◆ **Problem**:
Count lines holding the string "script" in the data that follows. Reply with one number only.

Data entries
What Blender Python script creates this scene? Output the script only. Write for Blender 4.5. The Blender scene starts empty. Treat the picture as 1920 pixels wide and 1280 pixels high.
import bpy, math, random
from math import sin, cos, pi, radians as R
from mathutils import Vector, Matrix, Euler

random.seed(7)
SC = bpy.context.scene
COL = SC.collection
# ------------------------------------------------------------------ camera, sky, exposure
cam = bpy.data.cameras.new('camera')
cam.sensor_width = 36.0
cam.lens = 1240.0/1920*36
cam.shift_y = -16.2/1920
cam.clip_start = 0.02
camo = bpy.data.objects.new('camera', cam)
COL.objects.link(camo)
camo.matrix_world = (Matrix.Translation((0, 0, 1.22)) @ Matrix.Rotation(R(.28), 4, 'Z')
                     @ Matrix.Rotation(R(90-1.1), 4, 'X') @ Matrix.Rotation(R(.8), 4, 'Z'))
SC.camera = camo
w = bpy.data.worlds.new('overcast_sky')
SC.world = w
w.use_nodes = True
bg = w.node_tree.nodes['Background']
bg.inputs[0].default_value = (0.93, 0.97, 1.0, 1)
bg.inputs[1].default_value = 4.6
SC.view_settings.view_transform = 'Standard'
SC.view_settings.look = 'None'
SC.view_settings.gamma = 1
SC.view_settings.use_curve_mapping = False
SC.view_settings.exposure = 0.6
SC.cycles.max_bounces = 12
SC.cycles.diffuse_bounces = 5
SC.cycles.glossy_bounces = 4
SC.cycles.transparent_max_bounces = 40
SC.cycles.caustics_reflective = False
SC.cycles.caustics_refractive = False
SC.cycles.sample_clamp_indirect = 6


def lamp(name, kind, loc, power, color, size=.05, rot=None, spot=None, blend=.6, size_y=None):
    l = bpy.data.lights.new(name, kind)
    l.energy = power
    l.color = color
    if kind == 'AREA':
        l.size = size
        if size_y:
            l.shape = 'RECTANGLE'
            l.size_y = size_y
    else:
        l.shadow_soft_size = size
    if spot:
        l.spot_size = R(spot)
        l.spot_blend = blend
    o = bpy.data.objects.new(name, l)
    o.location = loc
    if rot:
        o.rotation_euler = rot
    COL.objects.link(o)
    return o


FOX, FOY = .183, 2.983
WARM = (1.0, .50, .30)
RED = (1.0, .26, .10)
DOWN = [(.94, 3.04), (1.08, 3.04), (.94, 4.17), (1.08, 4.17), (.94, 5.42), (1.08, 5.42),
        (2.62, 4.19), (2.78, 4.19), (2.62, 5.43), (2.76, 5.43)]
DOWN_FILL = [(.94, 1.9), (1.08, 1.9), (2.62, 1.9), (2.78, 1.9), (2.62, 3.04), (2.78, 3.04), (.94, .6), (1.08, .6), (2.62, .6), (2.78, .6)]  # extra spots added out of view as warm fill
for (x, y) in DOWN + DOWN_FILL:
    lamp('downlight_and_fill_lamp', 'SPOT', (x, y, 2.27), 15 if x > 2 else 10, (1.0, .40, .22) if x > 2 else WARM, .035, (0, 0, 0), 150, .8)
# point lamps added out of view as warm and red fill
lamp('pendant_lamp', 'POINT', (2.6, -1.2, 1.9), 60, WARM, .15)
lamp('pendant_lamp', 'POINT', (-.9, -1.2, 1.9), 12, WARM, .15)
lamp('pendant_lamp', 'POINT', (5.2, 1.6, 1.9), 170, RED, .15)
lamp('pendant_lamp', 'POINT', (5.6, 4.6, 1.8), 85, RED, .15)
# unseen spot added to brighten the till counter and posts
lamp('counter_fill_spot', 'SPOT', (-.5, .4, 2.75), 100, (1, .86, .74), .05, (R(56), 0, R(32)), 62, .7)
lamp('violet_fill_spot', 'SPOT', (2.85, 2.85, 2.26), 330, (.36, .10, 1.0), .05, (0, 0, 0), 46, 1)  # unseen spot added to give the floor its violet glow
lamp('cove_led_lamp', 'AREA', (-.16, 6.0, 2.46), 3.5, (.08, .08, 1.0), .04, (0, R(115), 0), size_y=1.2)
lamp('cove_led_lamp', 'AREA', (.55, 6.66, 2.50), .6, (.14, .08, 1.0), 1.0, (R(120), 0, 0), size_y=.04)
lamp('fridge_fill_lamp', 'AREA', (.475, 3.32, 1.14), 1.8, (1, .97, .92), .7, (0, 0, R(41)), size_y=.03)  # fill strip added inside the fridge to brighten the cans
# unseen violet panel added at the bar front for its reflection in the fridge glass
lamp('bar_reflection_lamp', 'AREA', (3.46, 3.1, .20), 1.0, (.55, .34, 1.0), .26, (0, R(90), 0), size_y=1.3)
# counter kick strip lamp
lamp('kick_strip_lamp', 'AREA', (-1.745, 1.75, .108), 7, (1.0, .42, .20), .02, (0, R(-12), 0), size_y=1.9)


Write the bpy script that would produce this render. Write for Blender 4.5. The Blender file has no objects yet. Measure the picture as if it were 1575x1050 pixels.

◆ **Solution below**:
2